First off: the plot twists themselves weren’t that great. I could boil it down to two absurd and stupid sentences; I saw one of the plot twists coming from a mile away and the other I dismissed as something so Shyamalan-esqe that Ken Levine wouldn’t have dared. To the game’s credit, the twists are handled in, perhaps, the most elegant way possible, if at the expense of Elizabeth’s characterization and plot holes. There are, however, much bigger problems with the ending.

As I see it, Bioshock Infinite’s narrative shortcomings can be blamed on too much ambition. The game wanted to be a story about right-wing conservatism versus populist/socialist movements (particularly in America), an alternately heartwarming and heartbreaking story of a woman’s quest for liberation, a heady, mythologizing piece of sci-fi mind-fuck and a somber mediation on the nature of a tragic hero.

The  trouble is, Infinite goes from one idea to the one, rarely allowing its disparate narrative strands to mingle or build off of one another. Instead of forming a rich, thematically potent storyline, each thread fails to build to much at all – the politics are kept at South Park-level extreme abstraction and ridicule, Elizabeth’s arc stops stone cold, the sci-fi heady mind-fuck elicits more of a WTF than a wow and Booker’s somber resolution gets overshadowed by the late-breaking plot-twists.
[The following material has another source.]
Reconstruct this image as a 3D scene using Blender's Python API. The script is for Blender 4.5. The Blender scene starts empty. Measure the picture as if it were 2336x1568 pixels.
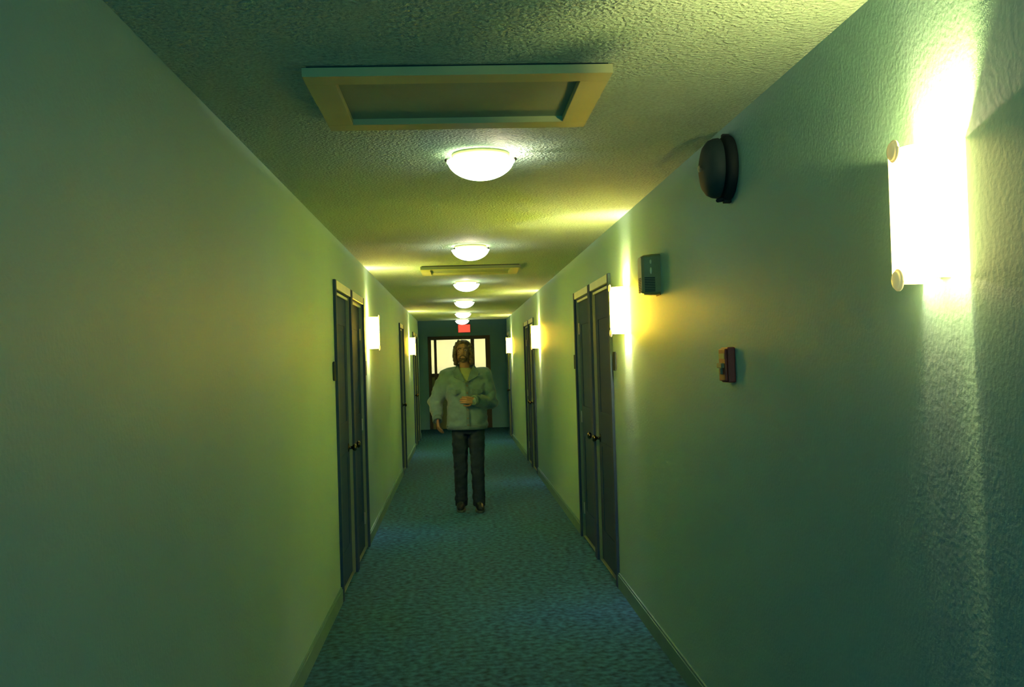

Similarly, gameplay  fails to evolve or develop to any great degree. Infinite introduces a bunch of neat ideas (the renamed Vigors from Bioshock, the sky-rail, interdimensional tears, etc.), but fails to come up with the appropriate challenges. Enemies just get more health and more numbers, to the point that the very last thing level is a wretched, interminable slog of you and your BFF shooting dudes while the dudes try to outshoot you.

Ordinarily, I could probably forgive a lot of these problems in a game – I mean, have you seen the average quality of modern video games cough Black Ops 2? – but Infinite’s failings are incredibly frustrating. A game with as many interesting ideas and mechanics as Infinite should have amounted to a masterpiece. What we have, instead, is a messy (but still good) game with flashes of much, much more like a cruel striptease.

Try this: play through the Hall of Heroes level. Then think about Call of Duty. Then think about the ending. Then have your mind blown.